Sometimes I am overwhelmed with the feeling of wanting to tell Leta how remarkably stunning she is. Every parent I know feels this way about their kids, that their children are undeniably beautiful, but I’m often told that I shouldn’t use such quantifiers because she will grow up thinking that her sense of self is directly tied to her beauty, that if I keep commenting on her looks she will learn to think that beauty is more important than it actually is. But when I comb her hair into pigtails and the ends curl in perfect circles under her chin, it is hard to hold back the truth, that she takes my breath away.

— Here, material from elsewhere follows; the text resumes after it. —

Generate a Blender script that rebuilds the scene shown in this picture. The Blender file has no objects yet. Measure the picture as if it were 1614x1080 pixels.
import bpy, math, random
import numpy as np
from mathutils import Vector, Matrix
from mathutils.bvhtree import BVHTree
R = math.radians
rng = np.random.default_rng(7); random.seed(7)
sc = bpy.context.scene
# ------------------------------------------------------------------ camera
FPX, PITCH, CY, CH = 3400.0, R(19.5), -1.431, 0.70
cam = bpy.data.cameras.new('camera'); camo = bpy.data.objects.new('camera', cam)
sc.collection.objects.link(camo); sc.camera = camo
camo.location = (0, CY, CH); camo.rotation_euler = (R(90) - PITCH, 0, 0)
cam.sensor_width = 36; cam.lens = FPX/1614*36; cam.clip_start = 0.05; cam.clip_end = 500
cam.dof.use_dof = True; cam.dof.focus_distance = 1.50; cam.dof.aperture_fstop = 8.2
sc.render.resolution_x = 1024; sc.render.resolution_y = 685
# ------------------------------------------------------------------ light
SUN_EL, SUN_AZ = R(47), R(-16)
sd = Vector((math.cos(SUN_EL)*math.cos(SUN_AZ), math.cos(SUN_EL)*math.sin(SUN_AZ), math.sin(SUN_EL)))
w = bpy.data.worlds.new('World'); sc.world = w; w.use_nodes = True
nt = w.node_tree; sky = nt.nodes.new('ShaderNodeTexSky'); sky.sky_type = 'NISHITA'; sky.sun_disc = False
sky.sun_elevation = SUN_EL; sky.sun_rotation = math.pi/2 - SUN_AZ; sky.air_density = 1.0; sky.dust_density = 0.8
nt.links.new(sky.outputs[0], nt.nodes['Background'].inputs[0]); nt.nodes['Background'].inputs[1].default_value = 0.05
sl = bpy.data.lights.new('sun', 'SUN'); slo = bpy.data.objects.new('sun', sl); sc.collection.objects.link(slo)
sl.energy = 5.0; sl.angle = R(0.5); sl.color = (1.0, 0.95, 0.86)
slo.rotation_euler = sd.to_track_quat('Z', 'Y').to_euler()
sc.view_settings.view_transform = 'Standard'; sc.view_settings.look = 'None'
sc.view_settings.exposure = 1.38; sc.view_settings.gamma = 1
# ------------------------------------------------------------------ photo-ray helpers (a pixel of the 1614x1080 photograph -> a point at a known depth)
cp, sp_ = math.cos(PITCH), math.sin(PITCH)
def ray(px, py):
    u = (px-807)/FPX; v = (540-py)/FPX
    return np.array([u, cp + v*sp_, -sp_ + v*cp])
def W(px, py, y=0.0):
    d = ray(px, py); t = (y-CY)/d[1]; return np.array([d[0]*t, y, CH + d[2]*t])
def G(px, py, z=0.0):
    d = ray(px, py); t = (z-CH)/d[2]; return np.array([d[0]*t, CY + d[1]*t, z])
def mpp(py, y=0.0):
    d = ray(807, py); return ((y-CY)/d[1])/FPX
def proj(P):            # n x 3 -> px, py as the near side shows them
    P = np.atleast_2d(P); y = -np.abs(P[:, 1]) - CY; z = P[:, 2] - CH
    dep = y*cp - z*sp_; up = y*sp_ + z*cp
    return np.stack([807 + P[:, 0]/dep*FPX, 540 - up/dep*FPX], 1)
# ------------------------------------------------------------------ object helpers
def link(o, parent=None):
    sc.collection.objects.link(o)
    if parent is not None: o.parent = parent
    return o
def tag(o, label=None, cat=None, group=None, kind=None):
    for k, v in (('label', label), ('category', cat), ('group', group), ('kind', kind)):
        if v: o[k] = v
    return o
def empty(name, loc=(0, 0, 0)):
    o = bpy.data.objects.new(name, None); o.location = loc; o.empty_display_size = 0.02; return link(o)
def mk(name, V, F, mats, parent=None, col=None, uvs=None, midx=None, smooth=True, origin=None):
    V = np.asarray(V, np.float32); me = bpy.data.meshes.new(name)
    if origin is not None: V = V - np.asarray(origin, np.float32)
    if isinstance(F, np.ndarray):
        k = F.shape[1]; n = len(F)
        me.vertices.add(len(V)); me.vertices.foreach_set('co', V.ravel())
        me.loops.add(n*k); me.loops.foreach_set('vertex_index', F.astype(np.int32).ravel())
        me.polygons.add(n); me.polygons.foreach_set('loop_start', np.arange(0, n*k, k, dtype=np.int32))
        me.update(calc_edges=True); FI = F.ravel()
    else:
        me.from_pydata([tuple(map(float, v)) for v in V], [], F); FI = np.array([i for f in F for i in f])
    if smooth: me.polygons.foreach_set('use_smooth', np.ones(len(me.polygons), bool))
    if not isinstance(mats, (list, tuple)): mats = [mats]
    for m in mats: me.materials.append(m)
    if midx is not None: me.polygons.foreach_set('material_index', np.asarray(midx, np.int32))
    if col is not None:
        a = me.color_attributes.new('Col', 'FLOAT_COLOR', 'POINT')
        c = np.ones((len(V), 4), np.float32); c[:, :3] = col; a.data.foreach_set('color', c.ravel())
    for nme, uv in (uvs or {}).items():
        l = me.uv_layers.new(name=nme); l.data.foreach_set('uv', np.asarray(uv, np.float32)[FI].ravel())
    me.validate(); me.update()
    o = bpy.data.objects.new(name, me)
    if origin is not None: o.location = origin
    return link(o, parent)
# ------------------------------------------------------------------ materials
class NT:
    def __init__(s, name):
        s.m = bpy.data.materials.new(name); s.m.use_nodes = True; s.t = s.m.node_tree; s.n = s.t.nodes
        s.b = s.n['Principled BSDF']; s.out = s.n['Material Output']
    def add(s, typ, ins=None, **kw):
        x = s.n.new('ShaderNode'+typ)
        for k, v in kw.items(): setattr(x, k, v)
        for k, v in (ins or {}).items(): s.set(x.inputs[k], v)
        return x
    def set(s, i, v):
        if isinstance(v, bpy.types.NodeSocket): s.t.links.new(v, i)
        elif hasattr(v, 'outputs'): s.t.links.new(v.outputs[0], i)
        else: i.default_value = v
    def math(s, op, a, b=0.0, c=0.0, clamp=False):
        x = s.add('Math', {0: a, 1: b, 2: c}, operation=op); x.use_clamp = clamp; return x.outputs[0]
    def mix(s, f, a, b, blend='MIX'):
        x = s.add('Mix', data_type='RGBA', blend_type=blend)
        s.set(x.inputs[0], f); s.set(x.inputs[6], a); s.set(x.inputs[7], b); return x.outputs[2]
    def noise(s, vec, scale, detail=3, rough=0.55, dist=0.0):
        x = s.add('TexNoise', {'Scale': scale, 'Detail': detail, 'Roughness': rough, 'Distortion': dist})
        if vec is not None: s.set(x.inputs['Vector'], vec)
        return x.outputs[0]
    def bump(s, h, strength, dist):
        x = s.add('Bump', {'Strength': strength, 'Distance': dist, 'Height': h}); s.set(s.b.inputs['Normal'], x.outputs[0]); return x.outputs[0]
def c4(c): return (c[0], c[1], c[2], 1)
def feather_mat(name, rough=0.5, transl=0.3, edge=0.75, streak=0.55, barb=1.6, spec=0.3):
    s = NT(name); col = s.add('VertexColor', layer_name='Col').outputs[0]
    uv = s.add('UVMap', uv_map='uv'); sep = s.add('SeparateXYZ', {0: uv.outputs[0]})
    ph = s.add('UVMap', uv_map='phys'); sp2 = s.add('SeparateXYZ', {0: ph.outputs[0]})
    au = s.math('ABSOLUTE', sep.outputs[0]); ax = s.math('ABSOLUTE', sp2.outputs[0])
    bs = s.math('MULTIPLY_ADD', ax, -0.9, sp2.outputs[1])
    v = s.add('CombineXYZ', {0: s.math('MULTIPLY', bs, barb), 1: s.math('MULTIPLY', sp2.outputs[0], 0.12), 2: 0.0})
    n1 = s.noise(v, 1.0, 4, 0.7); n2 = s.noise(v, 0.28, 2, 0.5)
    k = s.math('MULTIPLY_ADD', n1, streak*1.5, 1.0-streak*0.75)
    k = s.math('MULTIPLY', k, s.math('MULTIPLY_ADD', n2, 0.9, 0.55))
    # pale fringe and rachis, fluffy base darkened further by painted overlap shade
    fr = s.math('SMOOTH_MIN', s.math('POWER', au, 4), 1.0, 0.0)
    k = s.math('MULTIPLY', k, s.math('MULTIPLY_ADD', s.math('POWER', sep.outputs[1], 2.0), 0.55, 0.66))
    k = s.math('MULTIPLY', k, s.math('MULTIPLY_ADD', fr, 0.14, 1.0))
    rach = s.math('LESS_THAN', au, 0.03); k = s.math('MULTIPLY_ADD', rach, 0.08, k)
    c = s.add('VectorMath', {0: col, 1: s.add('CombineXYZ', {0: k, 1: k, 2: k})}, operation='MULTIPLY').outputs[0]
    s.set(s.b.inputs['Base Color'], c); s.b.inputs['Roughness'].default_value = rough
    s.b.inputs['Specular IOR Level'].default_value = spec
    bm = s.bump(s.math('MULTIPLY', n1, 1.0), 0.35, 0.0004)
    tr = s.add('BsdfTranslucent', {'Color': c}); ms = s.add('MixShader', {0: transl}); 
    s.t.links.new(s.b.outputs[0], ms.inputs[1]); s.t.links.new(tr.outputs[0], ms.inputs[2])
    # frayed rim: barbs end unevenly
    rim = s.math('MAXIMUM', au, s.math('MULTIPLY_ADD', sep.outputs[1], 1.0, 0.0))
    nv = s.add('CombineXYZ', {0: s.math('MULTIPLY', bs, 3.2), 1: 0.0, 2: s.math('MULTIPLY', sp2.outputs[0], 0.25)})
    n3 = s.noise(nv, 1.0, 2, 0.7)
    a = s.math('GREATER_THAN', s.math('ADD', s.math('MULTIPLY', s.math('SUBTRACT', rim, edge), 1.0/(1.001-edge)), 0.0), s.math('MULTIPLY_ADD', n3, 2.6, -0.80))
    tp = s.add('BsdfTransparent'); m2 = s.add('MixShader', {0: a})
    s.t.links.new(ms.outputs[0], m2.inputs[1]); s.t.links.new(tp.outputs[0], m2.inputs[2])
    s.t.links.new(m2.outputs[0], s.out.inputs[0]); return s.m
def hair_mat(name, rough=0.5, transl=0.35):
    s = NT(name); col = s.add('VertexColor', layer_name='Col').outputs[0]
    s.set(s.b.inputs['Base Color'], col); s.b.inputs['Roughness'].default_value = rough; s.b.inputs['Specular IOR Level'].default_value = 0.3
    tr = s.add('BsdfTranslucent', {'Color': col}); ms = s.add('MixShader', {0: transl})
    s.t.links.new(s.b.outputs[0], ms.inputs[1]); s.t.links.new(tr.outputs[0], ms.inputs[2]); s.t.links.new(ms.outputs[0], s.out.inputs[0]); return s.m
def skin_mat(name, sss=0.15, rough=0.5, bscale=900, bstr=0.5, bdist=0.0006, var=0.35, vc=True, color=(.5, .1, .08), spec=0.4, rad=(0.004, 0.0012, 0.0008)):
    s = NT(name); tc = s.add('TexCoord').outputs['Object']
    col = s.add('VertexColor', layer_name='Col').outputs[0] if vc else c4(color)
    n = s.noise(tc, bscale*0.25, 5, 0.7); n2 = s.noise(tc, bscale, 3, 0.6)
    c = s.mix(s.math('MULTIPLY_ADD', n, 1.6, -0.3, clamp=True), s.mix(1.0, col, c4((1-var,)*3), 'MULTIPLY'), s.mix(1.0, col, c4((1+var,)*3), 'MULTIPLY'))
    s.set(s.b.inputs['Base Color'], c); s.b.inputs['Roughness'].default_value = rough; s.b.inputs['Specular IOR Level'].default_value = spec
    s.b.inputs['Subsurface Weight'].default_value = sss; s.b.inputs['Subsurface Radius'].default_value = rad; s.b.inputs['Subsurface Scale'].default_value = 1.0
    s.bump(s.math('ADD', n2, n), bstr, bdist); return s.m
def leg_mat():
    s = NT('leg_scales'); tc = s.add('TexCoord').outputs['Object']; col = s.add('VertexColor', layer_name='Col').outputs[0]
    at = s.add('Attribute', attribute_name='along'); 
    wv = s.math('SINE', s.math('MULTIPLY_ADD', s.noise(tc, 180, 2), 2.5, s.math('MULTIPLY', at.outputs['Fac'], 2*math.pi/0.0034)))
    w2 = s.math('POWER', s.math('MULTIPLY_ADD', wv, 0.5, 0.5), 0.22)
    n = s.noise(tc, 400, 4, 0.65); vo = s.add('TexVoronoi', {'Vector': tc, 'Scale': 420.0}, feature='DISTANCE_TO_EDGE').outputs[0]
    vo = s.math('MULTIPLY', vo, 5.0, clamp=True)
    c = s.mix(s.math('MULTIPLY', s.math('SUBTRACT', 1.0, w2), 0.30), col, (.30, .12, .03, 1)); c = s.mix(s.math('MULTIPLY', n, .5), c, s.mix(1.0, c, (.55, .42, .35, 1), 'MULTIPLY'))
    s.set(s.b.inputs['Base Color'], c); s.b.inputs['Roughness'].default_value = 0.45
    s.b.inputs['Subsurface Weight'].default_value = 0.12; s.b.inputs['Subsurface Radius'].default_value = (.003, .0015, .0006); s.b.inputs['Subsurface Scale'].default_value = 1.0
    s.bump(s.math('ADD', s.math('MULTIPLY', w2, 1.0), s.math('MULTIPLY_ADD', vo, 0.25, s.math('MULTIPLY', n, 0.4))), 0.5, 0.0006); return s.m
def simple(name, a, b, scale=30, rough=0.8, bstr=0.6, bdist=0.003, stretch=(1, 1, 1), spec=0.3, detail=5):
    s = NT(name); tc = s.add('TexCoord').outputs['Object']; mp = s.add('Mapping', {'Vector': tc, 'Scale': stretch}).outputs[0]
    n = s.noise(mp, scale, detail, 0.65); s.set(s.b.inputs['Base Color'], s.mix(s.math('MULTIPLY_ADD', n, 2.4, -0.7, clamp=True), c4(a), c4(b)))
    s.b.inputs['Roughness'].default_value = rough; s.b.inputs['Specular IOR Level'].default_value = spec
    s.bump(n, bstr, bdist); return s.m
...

Jon likes to tell Leta that she is smart. And she is, she can count to ten in Spanish and put together a 30-piece puzzle. But is this any better than telling her that she is beautiful? Smart is not a neutral quantifier either, and when I was an awkward teenager with crooked teeth and a padded bra I worried just as much about how smart I was as I did over whether or not I would ever have a good hair day.
I’m not so sure it’s a bad thing that we tell her that she is beautiful or smart, as long as she knows we love her despite those things. They have no bearing on how much we love her. The bigger challenge is making her feel and understand something that has taken me a lifetime to learn, something I would have rather heard than any comment on my looks or intelligence. I want her to know that she will always be good enough.